The Daily Dig

A new survey released by Associated Builders and Contractors and conducted by The Harris Poll across six presidential battleground states is putting hard numbers behind what the merit shop trade association has long argued. Non-union construction workers are a large and influential voting bloc, and ABC argues that the Trump administration's continued enforcement of the Biden-era PLA mandate risks alienating those workers ahead of the 2026 midterms.

The survey covered Arizona, Georgia, Michigan, North Carolina, Pennsylvania, and Wisconsin. In those states, non-union workers make up between 76% and 98% of the construction workforce electorate. Across all six states, non-union trades workers backed President Trump at higher rates than their union counterparts. The gap was widest in Arizona, Georgia, and North Carolina, where non-union support for Trump ran 19 points higher than union workers. In Michigan, Pennsylvania, and Wisconsin, that margin was 7 points.

ABC President and CEO Michael Bellaman drew a direct line between those numbers and the Biden-era executive order that established federal policy requiring PLAs on large-scale federal construction projects and which the Trump administration has continued to enforce.

Bellaman said the mandate tells non-union workers "they are unworthy of participating in federally funded projects." Non-union workers make up nearly 90% of the construction workforce nationally.
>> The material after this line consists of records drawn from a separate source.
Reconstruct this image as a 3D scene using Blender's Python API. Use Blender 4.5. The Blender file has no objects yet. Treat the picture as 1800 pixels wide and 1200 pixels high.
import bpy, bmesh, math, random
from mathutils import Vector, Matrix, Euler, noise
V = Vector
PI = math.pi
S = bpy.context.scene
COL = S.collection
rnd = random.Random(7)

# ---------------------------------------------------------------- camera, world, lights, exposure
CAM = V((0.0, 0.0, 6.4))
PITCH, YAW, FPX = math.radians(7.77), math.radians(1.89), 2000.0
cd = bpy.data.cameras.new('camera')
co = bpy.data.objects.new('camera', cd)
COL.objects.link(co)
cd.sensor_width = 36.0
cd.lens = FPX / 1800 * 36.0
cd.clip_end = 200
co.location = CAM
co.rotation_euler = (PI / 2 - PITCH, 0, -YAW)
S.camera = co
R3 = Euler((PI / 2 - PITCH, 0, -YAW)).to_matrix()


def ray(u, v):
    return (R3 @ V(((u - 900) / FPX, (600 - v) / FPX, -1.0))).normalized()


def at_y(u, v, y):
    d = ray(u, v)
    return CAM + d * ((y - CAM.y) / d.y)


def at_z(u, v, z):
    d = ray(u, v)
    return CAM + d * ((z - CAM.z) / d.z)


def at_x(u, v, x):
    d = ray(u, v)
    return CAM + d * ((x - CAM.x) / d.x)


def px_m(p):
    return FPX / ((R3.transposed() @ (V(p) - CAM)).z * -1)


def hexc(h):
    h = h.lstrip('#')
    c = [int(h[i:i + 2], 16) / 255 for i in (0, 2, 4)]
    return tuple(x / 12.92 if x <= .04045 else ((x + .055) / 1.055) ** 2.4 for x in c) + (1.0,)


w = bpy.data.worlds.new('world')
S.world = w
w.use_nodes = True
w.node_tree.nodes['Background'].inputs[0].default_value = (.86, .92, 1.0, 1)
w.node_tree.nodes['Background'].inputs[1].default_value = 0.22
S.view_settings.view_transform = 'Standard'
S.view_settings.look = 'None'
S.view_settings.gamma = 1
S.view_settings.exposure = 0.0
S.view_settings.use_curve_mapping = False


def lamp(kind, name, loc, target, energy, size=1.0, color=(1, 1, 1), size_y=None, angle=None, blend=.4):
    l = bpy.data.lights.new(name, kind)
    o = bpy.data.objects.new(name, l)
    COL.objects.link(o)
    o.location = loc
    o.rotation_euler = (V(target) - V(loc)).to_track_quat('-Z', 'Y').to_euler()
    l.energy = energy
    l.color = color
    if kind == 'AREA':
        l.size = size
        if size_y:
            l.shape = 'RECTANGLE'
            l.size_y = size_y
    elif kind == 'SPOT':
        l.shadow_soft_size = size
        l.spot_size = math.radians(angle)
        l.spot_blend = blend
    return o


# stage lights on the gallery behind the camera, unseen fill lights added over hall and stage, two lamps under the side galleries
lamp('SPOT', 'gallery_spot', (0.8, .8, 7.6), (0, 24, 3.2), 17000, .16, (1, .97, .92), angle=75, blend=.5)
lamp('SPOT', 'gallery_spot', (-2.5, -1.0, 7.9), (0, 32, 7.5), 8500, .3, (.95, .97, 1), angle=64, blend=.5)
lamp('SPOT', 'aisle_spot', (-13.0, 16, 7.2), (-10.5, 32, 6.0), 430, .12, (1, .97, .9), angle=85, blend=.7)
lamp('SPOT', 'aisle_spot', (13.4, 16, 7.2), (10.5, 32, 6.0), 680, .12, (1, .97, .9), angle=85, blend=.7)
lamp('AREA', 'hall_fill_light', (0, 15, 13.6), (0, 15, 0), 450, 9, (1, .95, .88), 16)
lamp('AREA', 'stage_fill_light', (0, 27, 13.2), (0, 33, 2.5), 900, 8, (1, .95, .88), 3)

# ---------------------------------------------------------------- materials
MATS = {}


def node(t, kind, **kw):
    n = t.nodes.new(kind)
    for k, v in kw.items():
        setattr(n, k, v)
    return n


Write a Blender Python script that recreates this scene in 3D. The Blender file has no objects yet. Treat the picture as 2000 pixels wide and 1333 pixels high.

The survey also found that skilled trades workers, union and non-union alike, oppose union preferences in federal contracting by a 2-to-1 margin. When asked whether the federal government should have the flexibility to select contractors based on best value for taxpayers rather than union affiliation, 83% of non-union workers and 73% of union workers agreed or strongly agreed.

Snapshot:

Organization: Associated Builders and Contractors (ABC)

Survey Conducted By: The Harris Poll

Release Date: May 6

States Surveyed: Arizona, Georgia, Michigan, North Carolina, Pennsylvania, Wisconsin

Nonunion Share of Construction Workforce Electorate: 76%-98% across surveyed states

Trump Support Gap (Nonunion vs. Union): +19 points in AZ, GA, NC / +7 points in MI, PA, WI

Opposition to Union Preferences in Federal Contracting: 2-to-1 margin among skilled trades workers

Support for Best-Value Contractor Selection: 83% nonunion workers agreed or strongly agreed / 73% union workers agreed or strongly agreed

Policy in Question: Biden-era PLA executive order, continued under Trump administration

ABC Membership: 24,000 members, 67 chapters, founded 1950

TheJobWalk Thoughts

The PLA debate has long been framed as a labor issue. This survey reframes it as an electoral one, and that changes the pressure on elected officials in a way that pure policy arguments rarely do.

For nonunion GCs and subs pursuing federal work, the mandate is a direct barrier to participation on large-scale projects. The political dynamics this data surfaces are worth tracking closely. If congressional pressure builds ahead of the 2026 midterms, the Biden-era PLA executive order becomes a live target for reversal. Companies that want federal work should be maintaining their compliance infrastructure now, not scrambling if the door opens.

The 2-to-1 opposition to union preferences across skilled trades workers is the number that should get the most attention. It suggests rank-and-file workers across the trades want open competition, regardless of what their leadership supports.